By Sarah V Schweig 11/16/15
Sometimes animals go to great lengths to reunite with the people they love - and their stories make the headlines. There's the happy tale of the senior dog who got lost on a hike and then turned up nine days later, after traveling 37 miles, sauntering through the doggy door. There's the bittersweet story of another senior dog who walked 30 miles back to the family who had just given her away. Many, many more stories exist of animals performing extraordinary feats just to get home.
A recent article in Time Magazine highlights how some animal navigational systems work. Some birds and beetles navigate by the position of the starry heavens, while others, like baby sea turtles, use the earth's magnetic fields to get around - this is even thought to be true of our pet cats.
But Emily Weiss, vice president of shelter research and development at the ASPCA - which has done extensive research on why so many animals get lost in the first place and how we can prevent it - urges us to be careful when thinking about animals' natural sense of direction, in a world increasingly dominated by human beings.
"We see those stories every once in a while, and we call them extraordinary because they are," Weiss told The Dodo. "Most pets do not use complex navigation to get home. But most lost pets also never range far, and many are found and returned due to good Samaritans."

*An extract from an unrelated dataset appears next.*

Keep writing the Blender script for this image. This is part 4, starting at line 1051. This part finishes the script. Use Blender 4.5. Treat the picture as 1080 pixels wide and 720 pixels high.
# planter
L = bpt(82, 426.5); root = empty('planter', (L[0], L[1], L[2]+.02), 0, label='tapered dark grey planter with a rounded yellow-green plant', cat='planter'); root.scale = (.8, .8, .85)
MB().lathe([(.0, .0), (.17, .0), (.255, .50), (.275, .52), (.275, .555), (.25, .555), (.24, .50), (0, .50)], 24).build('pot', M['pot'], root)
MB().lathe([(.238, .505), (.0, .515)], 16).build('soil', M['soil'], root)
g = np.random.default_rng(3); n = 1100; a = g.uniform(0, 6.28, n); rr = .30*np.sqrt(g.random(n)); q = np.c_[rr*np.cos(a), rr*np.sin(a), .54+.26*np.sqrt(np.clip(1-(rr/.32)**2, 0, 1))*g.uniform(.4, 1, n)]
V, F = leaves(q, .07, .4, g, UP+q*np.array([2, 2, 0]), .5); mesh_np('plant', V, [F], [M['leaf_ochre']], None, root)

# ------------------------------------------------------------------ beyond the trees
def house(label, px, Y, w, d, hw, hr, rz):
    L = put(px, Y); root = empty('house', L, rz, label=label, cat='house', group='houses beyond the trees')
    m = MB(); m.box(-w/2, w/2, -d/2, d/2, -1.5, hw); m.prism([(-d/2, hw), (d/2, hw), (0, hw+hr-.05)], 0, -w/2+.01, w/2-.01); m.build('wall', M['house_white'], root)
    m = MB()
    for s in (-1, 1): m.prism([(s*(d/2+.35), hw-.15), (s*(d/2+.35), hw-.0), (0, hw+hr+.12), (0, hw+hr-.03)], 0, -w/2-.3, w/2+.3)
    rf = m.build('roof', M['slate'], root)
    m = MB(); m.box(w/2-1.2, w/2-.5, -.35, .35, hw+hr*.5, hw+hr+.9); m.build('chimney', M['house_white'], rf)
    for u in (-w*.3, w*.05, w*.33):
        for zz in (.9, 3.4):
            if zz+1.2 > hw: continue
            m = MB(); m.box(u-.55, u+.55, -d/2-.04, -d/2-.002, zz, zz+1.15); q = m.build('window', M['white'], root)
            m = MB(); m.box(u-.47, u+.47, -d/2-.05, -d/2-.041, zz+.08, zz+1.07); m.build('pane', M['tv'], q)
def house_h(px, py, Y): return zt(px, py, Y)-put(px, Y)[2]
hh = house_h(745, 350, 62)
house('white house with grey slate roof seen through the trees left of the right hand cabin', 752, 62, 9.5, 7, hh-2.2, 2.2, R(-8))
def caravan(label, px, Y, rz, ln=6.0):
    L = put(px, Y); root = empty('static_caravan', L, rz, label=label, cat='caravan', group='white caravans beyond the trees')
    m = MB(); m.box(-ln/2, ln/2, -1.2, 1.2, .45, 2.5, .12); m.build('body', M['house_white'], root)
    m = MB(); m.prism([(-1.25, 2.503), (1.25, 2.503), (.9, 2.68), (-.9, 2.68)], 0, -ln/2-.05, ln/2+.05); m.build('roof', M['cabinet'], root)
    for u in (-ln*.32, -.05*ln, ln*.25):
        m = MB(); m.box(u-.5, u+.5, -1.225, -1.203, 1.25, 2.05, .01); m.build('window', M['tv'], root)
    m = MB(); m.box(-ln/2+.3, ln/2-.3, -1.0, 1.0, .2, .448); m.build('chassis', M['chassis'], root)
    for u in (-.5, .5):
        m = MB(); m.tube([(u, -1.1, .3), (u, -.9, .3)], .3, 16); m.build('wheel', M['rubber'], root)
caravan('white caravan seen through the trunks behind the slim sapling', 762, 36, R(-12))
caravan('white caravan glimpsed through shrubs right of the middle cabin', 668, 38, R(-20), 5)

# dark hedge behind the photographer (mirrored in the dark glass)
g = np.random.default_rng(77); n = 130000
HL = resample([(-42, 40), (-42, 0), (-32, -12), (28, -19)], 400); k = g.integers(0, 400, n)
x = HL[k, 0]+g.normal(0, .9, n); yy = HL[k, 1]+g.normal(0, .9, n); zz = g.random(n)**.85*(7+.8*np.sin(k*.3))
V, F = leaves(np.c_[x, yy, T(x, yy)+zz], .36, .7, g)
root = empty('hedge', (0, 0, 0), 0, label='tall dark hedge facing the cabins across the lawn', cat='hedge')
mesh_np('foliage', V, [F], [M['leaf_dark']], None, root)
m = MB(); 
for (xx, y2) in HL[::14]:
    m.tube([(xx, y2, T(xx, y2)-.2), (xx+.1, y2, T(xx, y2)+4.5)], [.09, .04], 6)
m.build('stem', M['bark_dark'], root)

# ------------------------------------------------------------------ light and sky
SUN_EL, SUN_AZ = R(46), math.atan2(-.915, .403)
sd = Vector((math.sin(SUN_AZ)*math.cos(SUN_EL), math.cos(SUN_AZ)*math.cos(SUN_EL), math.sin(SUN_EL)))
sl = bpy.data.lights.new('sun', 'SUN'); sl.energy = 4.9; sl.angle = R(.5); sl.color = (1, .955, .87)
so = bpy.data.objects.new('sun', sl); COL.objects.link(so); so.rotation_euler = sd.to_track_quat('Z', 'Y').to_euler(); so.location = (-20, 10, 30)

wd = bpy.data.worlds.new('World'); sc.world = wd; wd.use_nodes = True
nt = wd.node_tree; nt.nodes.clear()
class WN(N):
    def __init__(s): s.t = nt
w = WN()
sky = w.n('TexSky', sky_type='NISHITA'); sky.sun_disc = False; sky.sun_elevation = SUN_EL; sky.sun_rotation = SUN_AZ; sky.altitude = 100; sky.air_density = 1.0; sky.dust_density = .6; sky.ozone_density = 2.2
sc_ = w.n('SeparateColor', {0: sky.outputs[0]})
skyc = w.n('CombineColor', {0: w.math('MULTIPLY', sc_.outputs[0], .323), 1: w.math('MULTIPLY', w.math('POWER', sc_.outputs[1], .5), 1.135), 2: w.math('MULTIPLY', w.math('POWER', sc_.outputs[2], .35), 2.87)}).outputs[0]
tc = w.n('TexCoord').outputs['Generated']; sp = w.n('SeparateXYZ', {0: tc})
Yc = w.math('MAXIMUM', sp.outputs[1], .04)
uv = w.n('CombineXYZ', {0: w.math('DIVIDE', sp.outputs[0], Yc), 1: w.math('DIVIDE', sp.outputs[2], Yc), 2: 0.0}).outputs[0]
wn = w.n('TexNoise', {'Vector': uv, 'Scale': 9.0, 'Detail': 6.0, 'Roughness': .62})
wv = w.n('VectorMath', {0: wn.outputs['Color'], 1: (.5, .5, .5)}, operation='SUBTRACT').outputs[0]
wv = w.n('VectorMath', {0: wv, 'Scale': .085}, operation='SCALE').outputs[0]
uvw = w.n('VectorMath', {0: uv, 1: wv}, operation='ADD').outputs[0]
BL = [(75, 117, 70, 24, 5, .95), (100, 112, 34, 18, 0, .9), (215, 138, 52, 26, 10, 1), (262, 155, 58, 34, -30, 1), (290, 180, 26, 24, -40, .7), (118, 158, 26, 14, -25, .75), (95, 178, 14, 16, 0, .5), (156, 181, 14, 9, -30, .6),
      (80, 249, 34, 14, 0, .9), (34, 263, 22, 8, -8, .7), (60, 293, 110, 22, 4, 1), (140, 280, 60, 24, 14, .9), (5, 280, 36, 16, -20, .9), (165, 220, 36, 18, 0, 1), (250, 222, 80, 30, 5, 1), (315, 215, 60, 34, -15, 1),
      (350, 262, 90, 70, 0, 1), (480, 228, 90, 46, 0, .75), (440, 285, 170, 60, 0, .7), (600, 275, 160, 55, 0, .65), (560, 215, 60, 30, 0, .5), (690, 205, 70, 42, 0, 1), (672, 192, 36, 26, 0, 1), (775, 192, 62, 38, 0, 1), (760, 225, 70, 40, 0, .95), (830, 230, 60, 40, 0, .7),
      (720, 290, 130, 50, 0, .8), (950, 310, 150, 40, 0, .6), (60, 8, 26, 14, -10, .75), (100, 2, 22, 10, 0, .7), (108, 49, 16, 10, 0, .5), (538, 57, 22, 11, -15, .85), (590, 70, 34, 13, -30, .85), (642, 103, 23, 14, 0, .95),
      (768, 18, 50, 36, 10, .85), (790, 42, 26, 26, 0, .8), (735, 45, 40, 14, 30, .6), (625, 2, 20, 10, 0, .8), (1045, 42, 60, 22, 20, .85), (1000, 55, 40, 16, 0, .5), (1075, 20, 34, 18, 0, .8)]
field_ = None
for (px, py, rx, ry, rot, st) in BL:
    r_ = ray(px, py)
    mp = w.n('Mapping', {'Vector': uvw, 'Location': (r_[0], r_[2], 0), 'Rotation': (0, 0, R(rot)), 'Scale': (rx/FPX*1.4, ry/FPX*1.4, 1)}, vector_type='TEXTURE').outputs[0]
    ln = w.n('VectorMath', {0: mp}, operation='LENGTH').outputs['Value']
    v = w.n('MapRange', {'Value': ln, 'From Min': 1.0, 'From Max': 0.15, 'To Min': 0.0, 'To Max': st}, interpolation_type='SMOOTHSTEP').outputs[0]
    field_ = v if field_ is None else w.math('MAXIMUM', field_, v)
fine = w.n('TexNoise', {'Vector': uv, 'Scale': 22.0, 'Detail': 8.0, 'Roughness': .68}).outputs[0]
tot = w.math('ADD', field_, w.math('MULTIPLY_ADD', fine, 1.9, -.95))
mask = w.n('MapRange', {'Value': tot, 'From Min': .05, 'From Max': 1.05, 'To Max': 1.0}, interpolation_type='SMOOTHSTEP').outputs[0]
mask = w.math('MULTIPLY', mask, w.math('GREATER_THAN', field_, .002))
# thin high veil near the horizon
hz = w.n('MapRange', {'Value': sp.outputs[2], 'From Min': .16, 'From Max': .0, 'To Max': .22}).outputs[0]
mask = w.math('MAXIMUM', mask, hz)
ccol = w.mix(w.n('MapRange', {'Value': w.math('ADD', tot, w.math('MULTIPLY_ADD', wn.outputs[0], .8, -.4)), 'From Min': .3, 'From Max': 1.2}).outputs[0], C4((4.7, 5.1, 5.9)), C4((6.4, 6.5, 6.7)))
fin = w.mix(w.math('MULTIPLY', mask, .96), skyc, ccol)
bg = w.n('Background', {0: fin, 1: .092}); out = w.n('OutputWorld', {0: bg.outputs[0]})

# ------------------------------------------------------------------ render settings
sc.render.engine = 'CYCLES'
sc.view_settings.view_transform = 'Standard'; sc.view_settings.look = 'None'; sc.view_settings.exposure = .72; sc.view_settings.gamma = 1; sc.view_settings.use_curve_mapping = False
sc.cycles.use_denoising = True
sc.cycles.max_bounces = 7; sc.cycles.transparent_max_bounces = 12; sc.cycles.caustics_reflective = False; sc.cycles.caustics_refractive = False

It's true that the way animals navigate their world can be fascinating to us. For dogs, for example, getting home has much more to do with their sense of smell than visual cues. A sense of direction often comes with learned behavior, according to Weiss. "We all move toward things we know, as long as they were positive experiences, and away from things we don't know," she said. "This is true of us and our pets."
A cat last year managed to track down her person just weeks after she had moved to a nursing home and left the cat in the care of a loving neighbor. The cat astonishingly turned up at the nursing home just to be with the person with whom she felt truly at home.
Mayhem the cat successfully undertook a similar feat, following her owner to a totally new neighborhood.
Non-human animal behavior can be just as fascinating as human behavior is baffling. "We've done research on how humans behave with their pets, and why people don't put tags on their pets," Weiss said, noting that while the vast majority of people say it's important to tag pets, only about a third actually use an ID tag. "We see that pattern in all kinds of behavior, including putting batteries in smoke detectors or recycling."
The ASPCA has also done research on disaster preparedness for animals. They asked animal lovers about times when their pets did get lost. Most said it happened in a way they would never have expected, like a fire or a broken door.
When your pet gets out, start looking immediately - knock on your neighbors' doors and put posters up. Often, your pet could be close by.
We like to think our own beloved pet will be one of those who miraculously returns. But counting on the extraordinary to occur - that your dog or cat will be able to navigate back home without encountering something very dangerous, like a busy road - just isn't worth the risk.